Unifying Disconnected Data: When Thermal and Visual Insights Work Together in Materials Science
Materials research often relies on multiple sensing systems. A thermal camera captures temperature and energy flow. A visible camera records structural changes, deformation, or fracture events. Traditionally, these datasets are collected separately, then painstakingly aligned during post-processing.
This workflow introduces risk: spatial misalignment, timing offsets, and data handling errors can compromise results and consume valuable research time.
A Unified Approach with Flir Mix
The Flir Mix multispectral imaging solution was developed to remove that burden. By synchronizing high-speed thermal and visible imagery into a single system and software environment, Flir Mix delivers spatially and temporally aligned data, pixel by pixel, frame by frame.
“With Flir Mix, we take the workflow off the researcher,” says Jerry Beeney, Global Director of Business Development at Teledyne Flir. “The infrared and visible data are aligned effortlessly, both spatially and in time. That’s critical for dynamic experiments.”
Thermal, visual, and temporal data are aligned seamlessly without introducing the risk of error.
Why Alignment Matters in Materials Science
In experiments such as tensile testing or fracture analysis, events happen quickly. The precise moment a crack initiates may coincide with a localized thermal spike. If visible and thermal frames are even slightly out of sync, critical insight can be lost.
Flir Mix ensures researchers see exactly what happened, when it happened, and where—without guesswork.
Enabling Repeatable, Defensible Research
Repeatability is central to academic research. Flir Mix supports this by allowing users to save experimental setups, analysis workflows, and visualization settings as reusable workspaces.
Researchers can:
Re-run experiments with identical parameters
Share data and workflows with collaborators
Support peer review with transparent, well-documented datasets
This consistency strengthens confidence not only within the lab, but also during publication and conference review.
Cracking the Code in Fracture Mechanics
In a university materials lab studying fatigue and fracture behavior, researchers used Flir Mix to observe energy dissipation during cyclic loading of composite samples.
What changed with Flir Mix:
Thermal and visible data were captured simultaneously
The onset of fracture was identified earlier through localized heating
Data alignment time was eliminated
Results were easier to share and defend during peer review
“Before Flir Mix, aligning thermal and visible data took hours and introduced uncertainty,” said Beeney. “Now the data is synchronized automatically, and our customers tell us they can trust what they’re seeing.”

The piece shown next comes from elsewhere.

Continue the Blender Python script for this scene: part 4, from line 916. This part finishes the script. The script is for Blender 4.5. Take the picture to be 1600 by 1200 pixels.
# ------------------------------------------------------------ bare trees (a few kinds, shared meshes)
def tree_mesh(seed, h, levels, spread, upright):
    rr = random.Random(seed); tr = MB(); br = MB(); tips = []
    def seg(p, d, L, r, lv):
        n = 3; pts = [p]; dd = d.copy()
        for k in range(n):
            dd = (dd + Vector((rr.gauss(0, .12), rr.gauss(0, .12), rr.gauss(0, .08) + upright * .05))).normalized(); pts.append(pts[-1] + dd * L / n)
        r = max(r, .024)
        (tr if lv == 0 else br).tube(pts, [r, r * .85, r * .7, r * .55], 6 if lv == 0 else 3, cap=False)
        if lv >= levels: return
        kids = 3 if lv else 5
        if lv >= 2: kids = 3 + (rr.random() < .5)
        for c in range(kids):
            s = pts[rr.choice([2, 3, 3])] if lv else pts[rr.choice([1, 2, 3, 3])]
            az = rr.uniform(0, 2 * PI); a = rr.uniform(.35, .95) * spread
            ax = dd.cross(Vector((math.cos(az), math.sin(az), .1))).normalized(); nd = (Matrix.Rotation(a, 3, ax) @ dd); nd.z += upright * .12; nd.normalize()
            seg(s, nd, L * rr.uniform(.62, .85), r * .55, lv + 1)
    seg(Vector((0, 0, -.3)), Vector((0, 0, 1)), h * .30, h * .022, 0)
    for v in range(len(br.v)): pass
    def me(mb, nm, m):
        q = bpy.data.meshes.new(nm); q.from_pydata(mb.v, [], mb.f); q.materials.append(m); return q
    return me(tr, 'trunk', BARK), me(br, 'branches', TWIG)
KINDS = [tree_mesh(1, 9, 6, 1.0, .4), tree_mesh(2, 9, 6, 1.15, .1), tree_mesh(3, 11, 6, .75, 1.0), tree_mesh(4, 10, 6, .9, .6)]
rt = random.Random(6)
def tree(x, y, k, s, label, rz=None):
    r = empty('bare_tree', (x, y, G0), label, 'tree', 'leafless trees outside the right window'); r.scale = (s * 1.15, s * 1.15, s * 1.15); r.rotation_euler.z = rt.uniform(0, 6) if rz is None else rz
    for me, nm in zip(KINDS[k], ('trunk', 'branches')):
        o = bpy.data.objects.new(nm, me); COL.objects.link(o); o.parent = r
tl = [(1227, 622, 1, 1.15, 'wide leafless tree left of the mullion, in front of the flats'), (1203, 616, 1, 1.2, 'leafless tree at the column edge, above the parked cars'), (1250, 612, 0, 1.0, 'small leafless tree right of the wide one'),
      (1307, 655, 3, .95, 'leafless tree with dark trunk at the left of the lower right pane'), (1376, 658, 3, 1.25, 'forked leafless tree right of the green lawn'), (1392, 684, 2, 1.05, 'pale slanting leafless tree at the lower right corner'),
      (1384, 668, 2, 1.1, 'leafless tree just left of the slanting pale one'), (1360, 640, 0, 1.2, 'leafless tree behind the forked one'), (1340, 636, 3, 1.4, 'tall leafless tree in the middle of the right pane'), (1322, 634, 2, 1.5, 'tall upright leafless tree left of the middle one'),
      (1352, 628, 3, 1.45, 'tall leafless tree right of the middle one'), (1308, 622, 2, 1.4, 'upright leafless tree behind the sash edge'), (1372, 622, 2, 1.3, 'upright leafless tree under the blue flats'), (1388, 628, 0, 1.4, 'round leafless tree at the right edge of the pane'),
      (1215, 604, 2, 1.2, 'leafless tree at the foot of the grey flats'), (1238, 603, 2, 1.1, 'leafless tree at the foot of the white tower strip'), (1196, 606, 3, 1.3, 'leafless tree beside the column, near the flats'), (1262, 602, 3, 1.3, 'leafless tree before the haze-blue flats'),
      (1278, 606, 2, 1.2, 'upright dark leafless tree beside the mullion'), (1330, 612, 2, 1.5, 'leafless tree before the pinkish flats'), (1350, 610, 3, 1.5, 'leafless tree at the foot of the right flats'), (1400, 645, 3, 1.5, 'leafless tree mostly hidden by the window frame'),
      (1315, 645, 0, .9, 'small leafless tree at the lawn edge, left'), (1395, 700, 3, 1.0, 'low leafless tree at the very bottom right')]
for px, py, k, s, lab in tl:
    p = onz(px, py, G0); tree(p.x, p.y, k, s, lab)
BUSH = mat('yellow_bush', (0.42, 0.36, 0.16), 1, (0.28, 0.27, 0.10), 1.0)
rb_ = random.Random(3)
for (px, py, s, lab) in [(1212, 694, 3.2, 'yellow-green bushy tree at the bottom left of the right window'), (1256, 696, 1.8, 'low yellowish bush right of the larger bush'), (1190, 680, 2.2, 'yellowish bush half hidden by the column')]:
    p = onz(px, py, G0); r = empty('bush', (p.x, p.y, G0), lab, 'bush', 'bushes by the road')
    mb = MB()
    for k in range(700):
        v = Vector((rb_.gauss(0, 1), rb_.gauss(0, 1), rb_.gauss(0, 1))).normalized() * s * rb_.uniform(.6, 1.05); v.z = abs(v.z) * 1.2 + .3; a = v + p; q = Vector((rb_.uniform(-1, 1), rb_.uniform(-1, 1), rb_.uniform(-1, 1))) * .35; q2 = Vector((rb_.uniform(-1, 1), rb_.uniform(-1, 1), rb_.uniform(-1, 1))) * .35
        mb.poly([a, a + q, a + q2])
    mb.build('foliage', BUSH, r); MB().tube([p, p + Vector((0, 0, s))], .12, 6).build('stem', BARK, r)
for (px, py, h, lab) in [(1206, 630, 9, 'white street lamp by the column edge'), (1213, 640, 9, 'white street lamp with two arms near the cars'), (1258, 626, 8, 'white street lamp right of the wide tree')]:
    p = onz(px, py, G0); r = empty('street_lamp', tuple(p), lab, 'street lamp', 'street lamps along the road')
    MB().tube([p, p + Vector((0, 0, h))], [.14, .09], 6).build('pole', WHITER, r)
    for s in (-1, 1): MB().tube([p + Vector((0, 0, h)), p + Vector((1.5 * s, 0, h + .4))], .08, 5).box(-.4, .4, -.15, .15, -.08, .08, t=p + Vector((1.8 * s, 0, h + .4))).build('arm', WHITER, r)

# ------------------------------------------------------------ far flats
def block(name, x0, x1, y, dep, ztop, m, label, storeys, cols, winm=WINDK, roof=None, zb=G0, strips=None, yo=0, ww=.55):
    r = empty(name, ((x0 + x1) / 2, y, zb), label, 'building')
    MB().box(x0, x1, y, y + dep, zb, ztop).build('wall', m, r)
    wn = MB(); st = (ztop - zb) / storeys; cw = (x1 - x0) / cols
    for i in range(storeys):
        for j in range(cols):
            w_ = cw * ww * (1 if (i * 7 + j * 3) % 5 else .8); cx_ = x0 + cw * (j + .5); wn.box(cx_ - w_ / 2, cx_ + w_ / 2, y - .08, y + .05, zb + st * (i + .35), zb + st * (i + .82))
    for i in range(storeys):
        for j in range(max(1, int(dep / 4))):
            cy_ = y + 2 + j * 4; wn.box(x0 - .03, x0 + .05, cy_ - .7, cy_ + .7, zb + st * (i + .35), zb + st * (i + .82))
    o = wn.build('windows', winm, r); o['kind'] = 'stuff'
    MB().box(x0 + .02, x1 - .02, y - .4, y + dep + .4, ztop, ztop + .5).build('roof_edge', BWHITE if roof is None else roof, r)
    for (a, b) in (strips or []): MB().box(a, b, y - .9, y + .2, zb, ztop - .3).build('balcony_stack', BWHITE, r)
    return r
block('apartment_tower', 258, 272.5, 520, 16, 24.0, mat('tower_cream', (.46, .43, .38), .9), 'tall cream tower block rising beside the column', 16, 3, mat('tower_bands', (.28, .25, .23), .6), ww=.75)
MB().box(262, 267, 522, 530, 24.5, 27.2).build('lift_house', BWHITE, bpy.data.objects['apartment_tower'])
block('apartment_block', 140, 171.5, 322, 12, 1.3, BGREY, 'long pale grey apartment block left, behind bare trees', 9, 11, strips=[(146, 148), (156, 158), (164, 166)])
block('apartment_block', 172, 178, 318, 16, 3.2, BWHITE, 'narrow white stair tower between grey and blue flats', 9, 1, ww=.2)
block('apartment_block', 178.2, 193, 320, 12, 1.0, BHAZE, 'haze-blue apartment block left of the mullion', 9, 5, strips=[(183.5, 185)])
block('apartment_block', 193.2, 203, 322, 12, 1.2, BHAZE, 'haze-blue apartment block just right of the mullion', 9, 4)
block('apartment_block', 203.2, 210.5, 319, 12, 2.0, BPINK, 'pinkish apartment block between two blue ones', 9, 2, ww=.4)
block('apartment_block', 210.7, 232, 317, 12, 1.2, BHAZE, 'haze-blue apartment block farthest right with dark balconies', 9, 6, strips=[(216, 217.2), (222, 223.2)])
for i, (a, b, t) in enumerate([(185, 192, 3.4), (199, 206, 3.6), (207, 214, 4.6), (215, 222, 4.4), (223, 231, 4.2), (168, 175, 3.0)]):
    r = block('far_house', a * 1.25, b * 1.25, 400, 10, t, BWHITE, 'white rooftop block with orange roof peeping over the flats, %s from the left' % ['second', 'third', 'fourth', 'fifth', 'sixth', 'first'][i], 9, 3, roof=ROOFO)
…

Accurate Data Is an Invaluable Investment
While low-cost imaging options exist, in research, gathering reliable data matters. Using Flir Mix provides accurate, reliable data that is defensible.
“If we say our system can do something, it does it,” Beeney explains. “That matters when someone’s research timeline or grant funding is on the line.”
Flir Mix is part of a broader scientific imaging ecosystem designed for long-term academic research, supporting evolving experiments, growing teams, and increasingly complex datasets.
Reducing Risk and Preserving Data Integrity
In university research, experiments are often expensive, time‑intensive, and difficult to repeat. When thermal and visual datasets must be exported, converted, and moved across multiple software tools, each handoff introduces risk: file corruption, version confusion, or subtle processing errors that may not be discovered until results are under review. A unified system like Flir Mix helps preserve data integrity by keeping thermal and visible information captured, stored, and analyzed together from the start.
This matters not only for day‑to‑day analysis, but also for long‑term research programs where datasets may be revisited months or years later. Researchers retain access to the original, synchronized data along with the context needed to interpret it accurately, supporting transparency, reproducibility, and defensible conclusions throughout the research lifecycle.
Designed for the Pace of Academic Research
Flir Mix also reflects how academic labs actually operate: with rotating students, shared equipment, and evolving research questions. By simplifying setup and analysis, the system lowers the barrier for new users while allowing experienced researchers to scale experiments more efficiently. Less time spent aligning data or troubleshooting workflows means more time focused on discovery, interpretation, and publication.
For materials science and mechanical engineering departments balancing rigor, speed, and collaboration, this approach supports both immediate experimental insight and the long-term goals of funded, peer‑reviewed research—without adding complexity to already demanding workflows.